BYOD is Here to Stay

Reports generated by BI tools are increasingly delivered to mobile devices of all sizes—devices that are frequently part of the growing bring-your-own-device (BYOD) trend.

In March, ZDNet predicted that the size of the BYOD market in 2013 will double that of 2012. A reasonable question is: Can the business enterprise manage the BYOD trend without compromising data integrity and security?

It’s critical that businesses adopt a strict mobile device management (MDM) strategy that consists of protocols and policies mandated to protect the digital assets of the organization. The importance of ensuring mobile security was identified early as a critical consideration for business. The Federal Information Security Management Act of 2002 was developed specifically to strengthen information system security.

BYOD promises to enable staff to access business applications with devices of their own choice; companies can ensure security is maintained by adhering to strict security protocols that can be managed remotely in a seamless, unobtrusive manner.

The result of BYOD with a well-informed MDM is a win for both the business enterprise and the individuals working within it.

The Cloud is Unseen and Everywhere

Perhaps the most disruptive trend in technology is the transition from on-premise technology that is located within the physical infrastructure of a company to a cloud-based transaction provided as a Software as a Service (SaaS).

I maintain that the trend to the cloud is the most revolutionary and potentially disruptive trend of them all.

Although only a recent phenomenon, it is rapidly gaining momentum with new converts. Initial resistance to embrace the cloud because of security, questionable uptime rates or just a reluctance to trust the company data to a third party have all been overcome.

According to Gartner Inc., global spending on public cloud services is expected to grow from $76.9 billion in 2010 to $210 billion in 2016. Gartner is projecting the SaaS market will grow at a steady compound annual growth rate of 19.5% through 2016.

The move to the cloud has been pervasive, persistent and is steadily gaining momentum. There are many reasons why the cloud provides an attractive option for companies contemplating replacing aging technology systems. Because SaaS solutions are offered as a subscription-based product, there isn’t the initially expensive investment in software and hardware, typically followed by costly consultants that ensure the technology works with the unique configurations of various manufacturers.

With a cloud deployment, all that’s required is access to an Internet-enabled browser. All of the data is stored and accessed from a remote data center. This model eliminates the necessity not only of the IT infrastructure but also the IT staff that is required to install and maintain the system, apply security patches, and test and install new versions of the software.
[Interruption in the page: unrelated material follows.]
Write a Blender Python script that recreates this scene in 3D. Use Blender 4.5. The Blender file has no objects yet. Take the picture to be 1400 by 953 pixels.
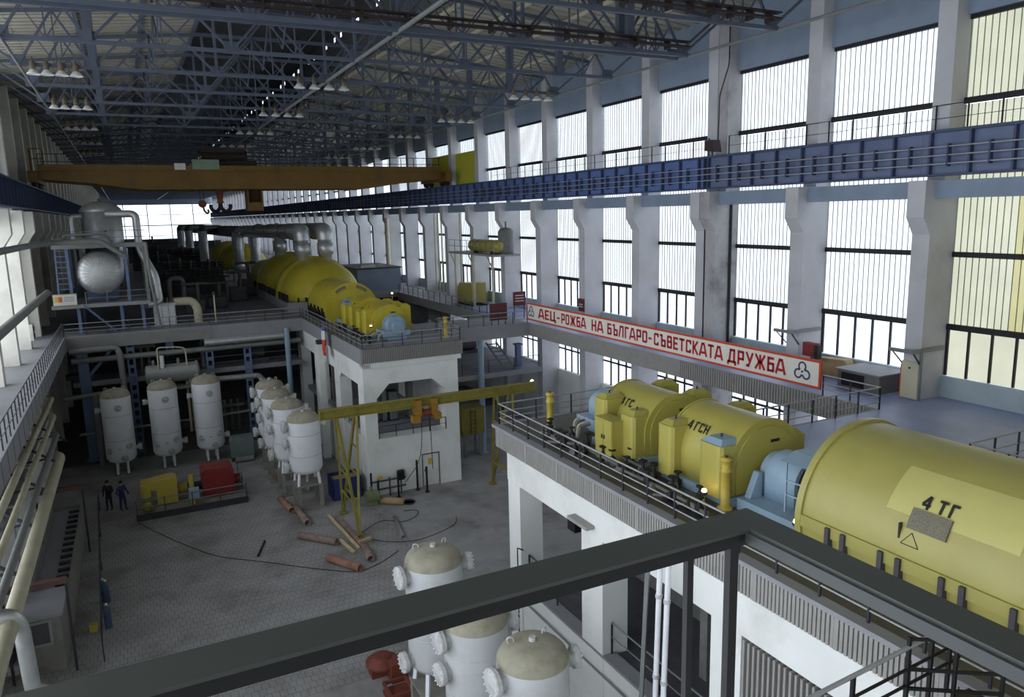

There is a critical mass in the manufacturing industry evaluating ERP systems, as many technology solutions are nearing the effective end of their life span. While the Y2K scare forced many businesses to update their enterprise software and either upgrade existing applications or transition to new ones, we are now approaching another era of evaluation and, in many cases, the argument to transition to a cloud-based solution is more compelling than ever.

One thing I’ve learned serving as a strategist in the technology industry for decades is that change is inevitable, and companies reluctant to embrace change are quickly overcome by their more nimble and savvy competitors.

Perhaps the most enduring trend is the speed at which technology can transform entire industries and have a far-reaching impact throughout the world.


Tech tips

The challenge is not just compiling and accessing a great deal of data, but also deriving meaningful intelligence from it.

Perhaps the most disruptive trend in technology is the transition from on-premise technology to a cloud-based transaction.

Companies reluctant to embrace change are quickly overcome by their more nimble and savvy competitors.